(Requirement):
Transcribe all of the material exactly.

(Collected material):
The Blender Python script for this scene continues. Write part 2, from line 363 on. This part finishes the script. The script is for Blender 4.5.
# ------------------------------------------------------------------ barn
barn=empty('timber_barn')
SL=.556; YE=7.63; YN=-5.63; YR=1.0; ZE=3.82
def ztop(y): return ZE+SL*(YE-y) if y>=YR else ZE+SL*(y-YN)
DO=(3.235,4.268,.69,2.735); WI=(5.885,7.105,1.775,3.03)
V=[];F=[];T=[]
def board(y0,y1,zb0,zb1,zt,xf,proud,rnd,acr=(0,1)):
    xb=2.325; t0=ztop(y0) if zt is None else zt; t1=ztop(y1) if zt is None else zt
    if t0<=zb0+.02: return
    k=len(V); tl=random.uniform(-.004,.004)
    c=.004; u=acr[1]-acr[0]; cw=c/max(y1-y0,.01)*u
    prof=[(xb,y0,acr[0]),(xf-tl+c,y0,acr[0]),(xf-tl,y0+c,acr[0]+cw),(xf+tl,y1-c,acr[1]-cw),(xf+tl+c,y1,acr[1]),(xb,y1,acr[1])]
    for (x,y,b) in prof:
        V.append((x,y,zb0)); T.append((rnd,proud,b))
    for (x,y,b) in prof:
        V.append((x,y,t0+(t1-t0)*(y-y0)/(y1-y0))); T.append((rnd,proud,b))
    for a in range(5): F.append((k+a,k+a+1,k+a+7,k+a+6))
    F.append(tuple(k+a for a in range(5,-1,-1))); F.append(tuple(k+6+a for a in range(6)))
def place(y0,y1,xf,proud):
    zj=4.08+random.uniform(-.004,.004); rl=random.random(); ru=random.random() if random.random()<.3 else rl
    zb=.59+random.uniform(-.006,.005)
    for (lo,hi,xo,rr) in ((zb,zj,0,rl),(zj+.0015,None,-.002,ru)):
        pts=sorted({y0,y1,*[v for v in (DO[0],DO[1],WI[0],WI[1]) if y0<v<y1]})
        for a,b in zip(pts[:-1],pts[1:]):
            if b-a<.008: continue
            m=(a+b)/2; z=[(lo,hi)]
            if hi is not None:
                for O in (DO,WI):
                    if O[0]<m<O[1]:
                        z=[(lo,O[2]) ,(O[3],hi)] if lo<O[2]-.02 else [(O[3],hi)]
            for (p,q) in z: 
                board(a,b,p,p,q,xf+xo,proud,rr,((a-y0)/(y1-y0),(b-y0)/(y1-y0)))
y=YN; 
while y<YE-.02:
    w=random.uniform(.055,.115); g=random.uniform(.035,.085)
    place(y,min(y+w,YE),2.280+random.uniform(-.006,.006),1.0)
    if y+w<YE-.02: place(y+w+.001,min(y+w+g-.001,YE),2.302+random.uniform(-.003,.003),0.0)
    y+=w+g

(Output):
The Blender Python script for this scene continues. Write part 2, from line 363 on. This part finishes the script. The script is for Blender 4.5.
# ------------------------------------------------------------------ barn
barn=empty('timber_barn')
SL=.556; YE=7.63; YN=-5.63; YR=1.0; ZE=3.82
def ztop(y): return ZE+SL*(YE-y) if y>=YR else ZE+SL*(y-YN)
DO=(3.235,4.268,.69,2.735); WI=(5.885,7.105,1.775,3.03)
V=[];F=[];T=[]
def board(y0,y1,zb0,zb1,zt,xf,proud,rnd,acr=(0,1)):
    xb=2.325; t0=ztop(y0) if zt is None else zt; t1=ztop(y1) if zt is None else zt
    if t0<=zb0+.02: return
    k=len(V); tl=random.uniform(-.004,.004)
    c=.004; u=acr[1]-acr[0]; cw=c/max(y1-y0,.01)*u
    prof=[(xb,y0,acr[0]),(xf-tl+c,y0,acr[0]),(xf-tl,y0+c,acr[0]+cw),(xf+tl,y1-c,acr[1]-cw),(xf+tl+c,y1,acr[1]),(xb,y1,acr[1])]
    for (x,y,b) in prof:
        V.append((x,y,zb0)); T.append((rnd,proud,b))
    for (x,y,b) in prof:
        V.append((x,y,t0+(t1-t0)*(y-y0)/(y1-y0))); T.append((rnd,proud,b))
    for a in range(5): F.append((k+a,k+a+1,k+a+7,k+a+6))
    F.append(tuple(k+a for a in range(5,-1,-1))); F.append(tuple(k+6+a for a in range(6)))
def place(y0,y1,xf,proud):
    zj=4.08+random.uniform(-.004,.004); rl=random.random(); ru=random.random() if random.random()<.3 else rl
    zb=.59+random.uniform(-.006,.005)
    for (lo,hi,xo,rr) in ((zb,zj,0,rl),(zj+.0015,None,-.002,ru)):
        pts=sorted({y0,y1,*[v for v in (DO[0],DO[1],WI[0],WI[1]) if y0<v<y1]})
        for a,b in zip(pts[:-1],pts[1:]):
            if b-a<.008: continue
            m=(a+b)/2; z=[(lo,hi)]
            if hi is not None:
                for O in (DO,WI):
                    if O[0]<m<O[1]:
                        z=[(lo,O[2]) ,(O[3],hi)] if lo<O[2]-.02 else [(O[3],hi)]
            for (p,q) in z: 
                board(a,b,p,p,q,xf+xo,proud,rr,((a-y0)/(y1-y0),(b-y0)/(y1-y0)))
y=YN; 
while y<YE-.02:
    w=random.uniform(.055,.115); g=random.uniform(.035,.085)
    place(y,min(y+w,YE),2.280+random.uniform(-.006,.006),1.0)
    if y+w<YE-.02: place(y+w+.001,min(y+w+g-.001,YE),2.302+random.uniform(-.003,.003),0.0)
    y+=w+g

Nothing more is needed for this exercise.